Cowbird Is A Community For Amazing Storytellers, And Another Reason To Love The Internet

Not yet familiar with digital storytelling platform Cowbird, despite recent glowing coverage from the likes of Wired and The Washington Post?

Well, if you like reading, seeing or listening to a good story as much as I do, you will be mighty glad I’m introducing you to the site today.

On a sidenote: I’m very happy that my last TechCrunch post is about something like Cowbird, because it’s one of those things that make me ever so grateful for the existence of the Internet.

Simply put, Cowbird is a place where you can go to tell a story that you think is worth sharing with a wider community of lovers of good stories. The idea is for people to tell short location-tagged stories based on their own experience using text, photos and sound or a mix thereof. The more personal and authentic your story, the more it will resonate with the still relatively small Cowbird community.

I added some screenshots below to give you an idea of what it looks like.

I signed up a few weeks ago after seeing the founder of the project, nauseatingly interesting American digital artist and entrepreneur Jonathan Harris, talk about Cowbird at the recent DLD Conference in Munich. I’ve since received some truly amazing stories in my inbox every day.

And it’s not just that the stories are great, it’s also the fact that Cowbird is beautifully designed, simple but interactive, a repository that seems to be in motion constantly, a place where depth is welcomed.

If I haven’t convinced you to request an invite to join the project yet, there’s no hope for you. :)

Did I say project? As of yesterday, Cowbird is a company.

I asked Harris to tell me more about Cowbird, and this is what he sent me back:

We have three main goals: The first is to create a space for a deeper, longer-lasting kind of self-expression than you’re likely to find anywhere else on the Web. The second is to pioneer a new form of participatory journalism, grounded in the simple human stories behind major news events. The third is to build a public library of human experience — a kind of Wikipedia for life experience.

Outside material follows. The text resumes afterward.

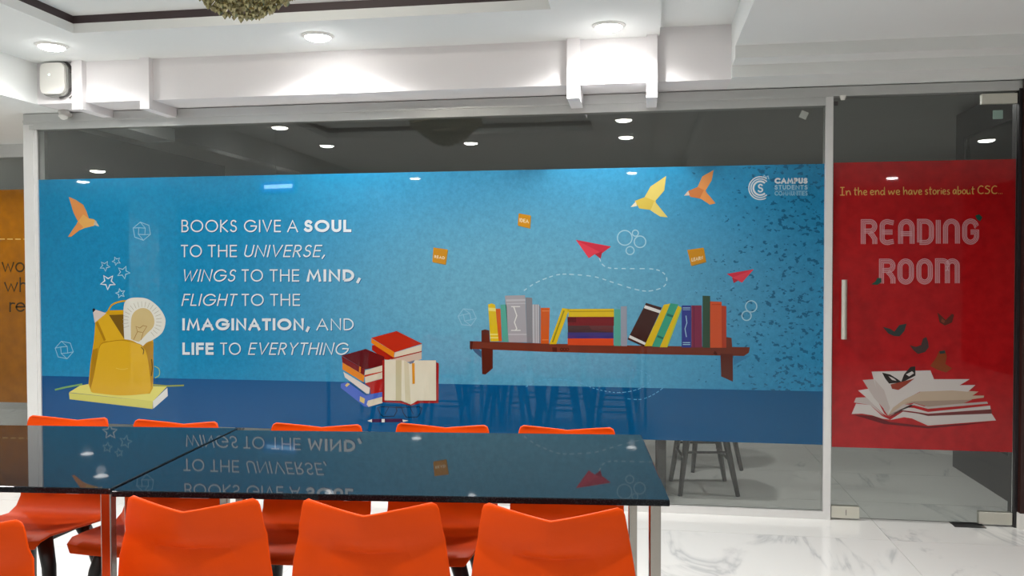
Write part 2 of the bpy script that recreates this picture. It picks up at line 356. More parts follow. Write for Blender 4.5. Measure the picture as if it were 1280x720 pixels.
# ================================================================== DOWNLIGHTS
def disc(mb, cx, cy, z, r0, r1, z2, seg=24, mi=0):
    n = len(mb.v)
    for k in range(seg):
        a = 2*PI*k/seg; mb.v += [(cx+r0*math.cos(a), cy+r0*math.sin(a), z), (cx+r1*math.cos(a), cy+r1*math.sin(a), z2)]
    for k in range(seg):
        j = (k+1) % seg; mb.f.append((n+2*k, n+2*k+1, n+2*j+1, n+2*j)); mb.mi.append(mi)
def downlight(x, y, z, label, group, power, lampmat, col=LAMP_COL, r=.076):
    t = empty('downlight', (x, y, z)); tag(t, label, 'ceiling light', group)
    m = MB(); disc(m, 0, 0, -.012, r, r+.018, -.003); disc(m, 0, 0, -.003, r+.018, r+.02, .0); disc(m, 0, 0, -.012, r, r-.002, -.004); m.build('trim_ring', M_PLASTIC, t)
    d = MB(); n = 24; rings = [(r, -.001), (r, -.008), (r*.9, -.017), (r*.65, -.025), (r*.3, -.029)]
    for rr_, zz_ in rings: d.v += [(rr_*math.cos(2*PI*k/n), rr_*math.sin(2*PI*k/n), zz_) for k in range(n)]
    for i_ in range(4): d.f += [(i_*n+k, i_*n+(k+1) % n, (i_+1)*n+(k+1) % n, (i_+1)*n+k) for k in range(n)]
    d.f += [tuple(range(n))[::-1], tuple(range(4*n, 5*n))]; d.mi = [0]*len(d.f); d.build('diffuser', lampmat, t)
    if power > 0:
        ld = bpy.data.lights.new('lamp', 'SPOT'); ld.energy = power; ld.spot_size = math.radians(160); ld.spot_blend = .7; ld.shadow_soft_size = .05; ld.color = col
        lo = bpy.data.objects.new('lamp', ld); COL.objects.link(lo); lo.parent = t; lo.location = (0, 0, -.082)
    return t
GL = 'recessed downlights over the seating area'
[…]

We take a slow and measured approach to everything. Prospective authors can request an invitation by telling us a little bit about who they are and what kind of stories they would like to tell. We personally contact each new author to welcome them into our community. Telling stories on Cowbird asks a little more of you than dashing off tweets from a cell phone, but we think it gives back a lot more, too.

It’s soul food, not fast food.

Check it out folks, you won’t regret it.